__Exercise instructions__
Copy out each line that mentions the word "picture".

__Data shown__
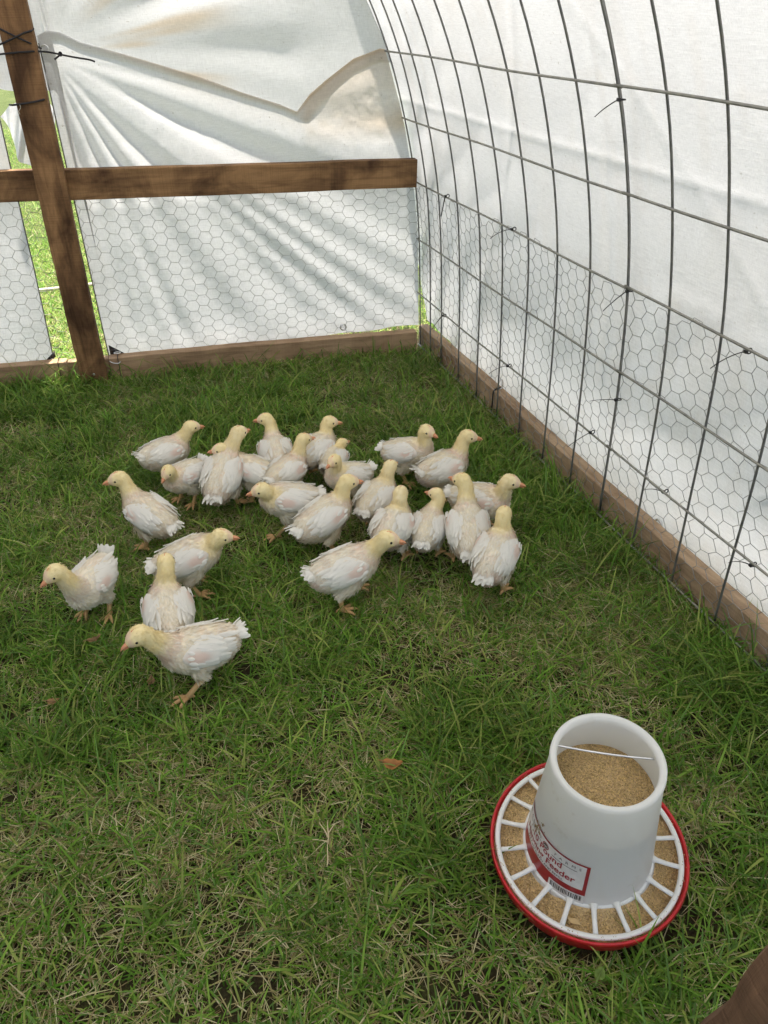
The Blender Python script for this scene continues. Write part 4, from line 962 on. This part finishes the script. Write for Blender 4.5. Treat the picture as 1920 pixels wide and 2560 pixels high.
# ------------------------------------------------------------------ grass
def in_view(x, y, mx=160, my=200):
    P = np.stack([x, y, np.full_like(x, .01)], -1)-CAM; d = P @ _f
    px = 960+FPX*(P @ _r)/d; py = 1280-FPX*(P @ _u)/d
    return (d > .05) & (px > -mx) & (px < 1920+mx) & (py < 2560+my)
def scatter(n, x0, x1, y0, y1, r): return np.stack([x0+(x1-x0)*r.random(n), y0+(y1-y0)*r.random(n)], 1)
def wall_y(x): return -.0358-.115*x
def blades(pos, L, W, az, lean, curl, col, z0, seg=3):
    """arched tapering blades; returns verts, quads, tris, colours"""
    n = len(pos); ts = np.array([0, .38, .72, 1.]); d = np.stack([np.cos(az), np.sin(az), 0*az], 1); sd_ = np.stack([-np.sin(az), np.cos(az), 0*az], 1)
    P = np.concatenate([pos, z0[:, None]], 1); out = []; cc = []
    wd = [.75, 1., .72, 0]
    ang0 = lean; 
    c = P.copy(); prev = 0
    tw = (rng.random(n)-.5)*1.6
    for k, t in enumerate(ts):
        if k: 
            a = ang0+curl*((t+prev)/2); c = c + (d*np.sin(a)[:, None]+np.array([0, 0, 1.])*np.cos(a)[:, None])*(L*(t-prev))[:, None]; c[:, 2] = np.maximum(c[:, 2], P[:, 2]+.001); prev = t
        s2 = sd_*np.cos(tw*t)[:, None]+np.array([0, 0, 1.])*np.sin(tw*t)[:, None]
        if k < 3: out += [c-s2*(W*wd[k])[:, None], c+s2*(W*wd[k])[:, None]]
        else: out.append(c)
    V = np.stack(out, 1).reshape(-1, 3); b = (np.arange(n)*7)[:, None]
    q = np.concatenate([b+np.array([[0, 1, 3, 2]]), b+np.array([[2, 3, 5, 4]])]); t = b+np.array([[4, 5, 6]])
    return V, q, t, np.repeat(col, 7, 0)
GREENS = np.array([[.085, .195, .018], [.14, .265, .032], [.20, .325, .052], [.135, .24, .055], [.29, .345, .085]])
DRY = np.array([[.50, .45, .23], [.38, .33, .15], [.62, .56, .34], [.26, .20, .09]])
GREENS = GREENS*1.1
def lawn(pos, r, hscale, dry, lush, m, tall=.12):
    n = len(pos)
    isdry = r.random(n) < dry
    g = GREENS[r.integers(0, len(GREENS), n)]*(.75+.5*r.random((n, 1))); dcol = DRY[r.integers(0, len(DRY), n)]*(.75+.5*r.random((n, 1)))
    col = np.where(isdry[:, None], dcol, g*(1-.1*lush[:, None])+.0)
    L = (.014+.026*r.random(n)**1.4)*hscale; tl = r.random(n) < tall; L = np.where(tl & ~isdry, L*2.1, L); L = np.where(isdry, L*1.25, L)
    W = (.0008+.0009*r.random(n))*np.where(tl, 1.3, 1)*np.where(isdry, .55, 1)
    lean = np.abs(r.normal(size=n))*.6+.25; curl = .4+1.2*r.random(n)
    lean = np.where(isdry, 1.0+.5*r.random(n), lean); curl = np.where(isdry, .5*r.random(n), curl)
    az = r.random(n)*6.283
    z0 = ground_z(pos[:, 0], pos[:, 1])-.002+np.where(isdry, .006*r.random(n)+.004, .006*r.random(n))
    m.add(*[x for x in blades(pos, L, W, az, lean, curl, col, z0)])
def clumped(pos, k, spread, r):
    p = np.repeat(pos, k, 0); return p + r.normal(size=p.shape)*spread
r = np.random.default_rng(21)
m = MB()
base = scatter(85000, -2.45, .0, -2.62, .25, r)
base = base[in_view(base[:, 0], base[:, 1]) & (base[:, 1] < wall_y(base[:, 0])-.002) & (base[:, 0] < -.001)]
patch = fbm(base[:, 0]*2.3+3, base[:, 1]*2.3+8, 4)
fence = np.maximum(sstep(-.38, -.02, base[:, 0]), sstep(.30, .02, wall_y(base[:, 0])-base[:, 1]))
thin = sstep(.36, .52, fbm(base[:, 0]*6+1, base[:, 1]*6+2, 3)+.12*fence)
base = base[r.random(len(base)) < .48+.52*thin]
pos = clumped(base, 5, .006, r)
def outside_feeder(p): return np.hypot(p[:, 0]-FC[0], p[:, 1]-FC[1]) > .150
pos = pos[outside_feeder(pos) & (pos[:, 1] < wall_y(pos[:, 0])-.001) & (pos[:, 0] < .001)]
fence = np.maximum(sstep(-.40, -.02, pos[:, 0]), sstep(.32, .02, wall_y(pos[:, 0])-pos[:, 1]))
pn = fbm(pos[:, 0]*3.2+3, pos[:, 1]*3.2+8, 4)
dry = np.clip(.17+.75*sstep(.45, .70, pn)-.12*fence+.10*sstep(-1.0, -1.9, pos[:, 1])*sstep(-.4, -1.0, pos[:, 0]), .04, .46)
tuft = sstep(.56, .70, fbm(pos[:, 0]*9+4, pos[:, 1]*9+1, 2))
lawn(pos, r, 1.0+.75*fence+.35*sstep(.55, .35, pn)+.45*tuft, np.clip(dry-.15*tuft, .03, 1), np.clip(fence+2.2*tuft, 0, 3), m, .14)
print('inside blades', len(pos))
gi = link('grass', m.mesh('grass', True), M_GRASS); tag(gi, 'shaded green lawn with dry straw inside the pen', 'grass', kind='stuff')
m = MB()
p1 = scatter(60000, -2.6, .6, .1, 2.2, r); p1 = p1[(p1[:, 1] > wall_y(p1[:, 0])+.05) & in_view(p1[:, 0], p1[:, 1])]
p2 = scatter(60000, .047, .42, -2.6, .6, r); p2 = p2[in_view(p2[:, 0], p2[:, 1])][:26000]
p3 = scatter(60000, -3.2, -.4, 2.2, 7, r); p3 = p3[in_view(p3[:, 0], p3[:, 1])]
px3 = 960+FPX*((np.stack([p1[:, 0], p1[:, 1], 0*p1[:, 0]], 1)-CAM) @ _r)/((np.stack([p1[:, 0], p1[:, 1], 0*p1[:, 0]], 1)-CAM) @ _f)
k1 = px3 < 420; p1 = np.concatenate([clumped(p1[k1], 4, .008, r), p1[~k1]])
p3 = p3[(p3[:, 0] < -.9)]
pos = np.concatenate([p1, p2]); lawn(pos, r, 1.1, np.full(len(pos), .30), np.zeros(len(pos)), m)
lawn(p3, r, 1.8, np.full(len(p3), .30), np.zeros(len(p3)), m)
print('outside blades', len(pos)+len(p3))
go = link('grass', m.mesh('grass', True), M_GRASS); tag(go, 'bright sunlit grass outside the tarp walls', 'grass', kind='stuff')

# ------------------------------------------------------------------ small things on the lawn
def leaf(px, L, W, yaw, curl, col, label, name='fallen_leaf', z=.016):
    p = atz(*px, z); m = MB(); U_ = np.linspace(0, 1, 13); 
    d = np.array([math.cos(yaw), math.sin(yaw), 0]); sd_ = np.array([-d[1], d[0], 0]); P = []; C = []
    for u in U_:
        w = W*math.sin(math.pi*min(1, u*.97+.02))**.8*(1-.25*u)
        c = p + d*L*(u-.5) + np.array([0, 0, curl*L*((u-.45)**2)*1.6])
        P.append([c+sd_*w*v+np.array([0, 0, abs(v)*w*.55*curl+.0012*math.sin(u*17+v*5)]) for v in (-1, -.55, 0, .55, 1)]); C.append([np.array(col)*(.8+.3*abs(v)+.15*math.sin(u*9)) for v in (-1, -.55, 0, .55, 1)])
    P = np.array(P); m.grid(P, np.array(C).reshape(-1, 3)); P2 = P-np.array([0, 0, .0006]); m.grid(P2[:, ::-1], np.array(C).reshape(-1, 3))
    e = link(name, m.mesh('leaf', True), M_GRASS, None, True); tag(e, label, 'leaf')
    mm = MB(); mm.tube([P[0, 2]-d*.008, P[0, 2], P[6, 2]+[0, 0, .0006], P[-1, 2]+[0, 0, .0004]], [.0009, .0009, .0007, .0003], 5, c=np.array(col)*.7)
    link('midrib', mm.mesh('midrib', True), M_SKIN, e); return e
leaf((981, 1915), .036, .0125, R(-30), .9, (.50, .24, .09), 'curled orange brown leaf on the lawn left of the feeder', z=.02)
leaf((236, 1600), .030, .008, R(10), .7, (.34, .22, .11), 'crumpled brown leaf bit on the grass left of the nearest chicken', z=.014)
leaf((378, 1706), .020, .009, R(70), 1.0, (.33, .21, .10), 'small brown leaf scrap under the beak side of the nearest chicken', z=.014)
leaf((134, 1756), .024, .009, R(-15), .8, (.36, .22, .10), 'tan leaf scrap in the grass at the left picture edge', z=.014)
leaf((1500, 2435), .020, .008, R(35), .3, (.20, .30, .07), 'pale green leaf piece in the grass below the feeder', z=.022)
# dry branching stalk
p = atz(820, 2110, .022); m = MB(); dcol = np.array([.55, .45, .27])
for a, b_ in (((-.012, -.036, 0), (.0, 0, .004)), ((0, 0, .004), (.010, .034, .01)), ((0, 0, .004), (-.022, .012, .006)), ((.004, .014, .006), (.022, .026, .008)), ((.002, .008, .005), (-.004, .036, .010))):
    A_ = p+np.array(a); B_ = p+np.array(b_); m.tube(bez(A_, A_*.6+B_*.4+[.003, 0, .003], A_*.3+B_*.7+[-.002, .001, .002], B_, 8), np.linspace(.0013, .0006, 8), 6, c=dcol)
tag(link('dry_stalk', m.mesh('stalk', True), M_SKIN), 'pale dry forked grass stalk lying on the lawn near the bottom', 'stalk')
# broad bladed weeds
def weed(px, blades_, label, col=(.24, .30, .06)):
    p = atz(*px, GZ); m = MB()
    for yaw, L, W, lean in blades_:
        d = np.array([math.cos(yaw), math.sin(yaw), 0]); sd_ = np.array([-d[1], d[0], 0]); P = []; c = p.copy()
        for k in range(9):
            t = k/8; w = W*math.sin(math.pi*(.12+.86*t))**.7; P.append([c-sd_*w+[0, 0, w*.35], c, c+sd_*w+[0, 0, w*.35]]); a = lean+t*.9
            c = c+(d*math.sin(a)+np.array([0, 0, math.cos(a)]))*L/8
        m.grid(np.array(P), np.array(col)*(.8+.4*random.random()))
    tag(link('broad_weed', m.mesh('weed', True), M_GRASS, None, True), label, 'weed')
weed((800, 2075), [(R(40), .055, .0028, .35), (R(150), .045, .0028, .5), (R(100), .05, .0024, .2), (R(-60), .03, .0026, .6)], 'yellowish broad-bladed weed beside the pale forked stalk')
weed((590, 2062), [(R(80), .06, .0026, .15), (R(10), .075, .0024, .9), (R(170), .04, .0024, .7)], 'upright broad-bladed weed left of the pale forked stalk')
weed((960, 2290), [(R(35), .07, .0034, .7), (R(60), .05, .0028, .5), (R(200), .05, .0026, .8)], 'light green broad-bladed weed near the bottom centre', (.28, .36, .07))
weed((380, 2320), [(R(100), .06, .003, .3), (R(30), .06, .0028, .8), (R(160), .055, .0028, .6), (R(-20), .05, .003, .9)], 'green broad-bladed weed clump in the left foreground', (.18, .28, .06))
weed((275, 1065), [(R(k*50), .07, .0026, .15+.1*(k % 3)) for k in range(7)], 'fresh green weed tuft behind the back left chicken', (.16, .32, .05))
weed((1100, 1452), [(R(20), .08, .003, .8), (R(-20), .08, .0028, .95), (R(70), .07, .0026, .7)], 'long broad grass blades by the feet of the yellowish chicken', (.15, .25, .05))
#END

__Correct output__
The Blender Python script for this scene continues. Write part 4, from line 962 on. This part finishes the script. Write for Blender 4.5. Treat the picture as 1920 pixels wide and 2560 pixels high.
leaf((134, 1756), .024, .009, R(-15), .8, (.36, .22, .10), 'tan leaf scrap in the grass at the left picture edge', z=.014)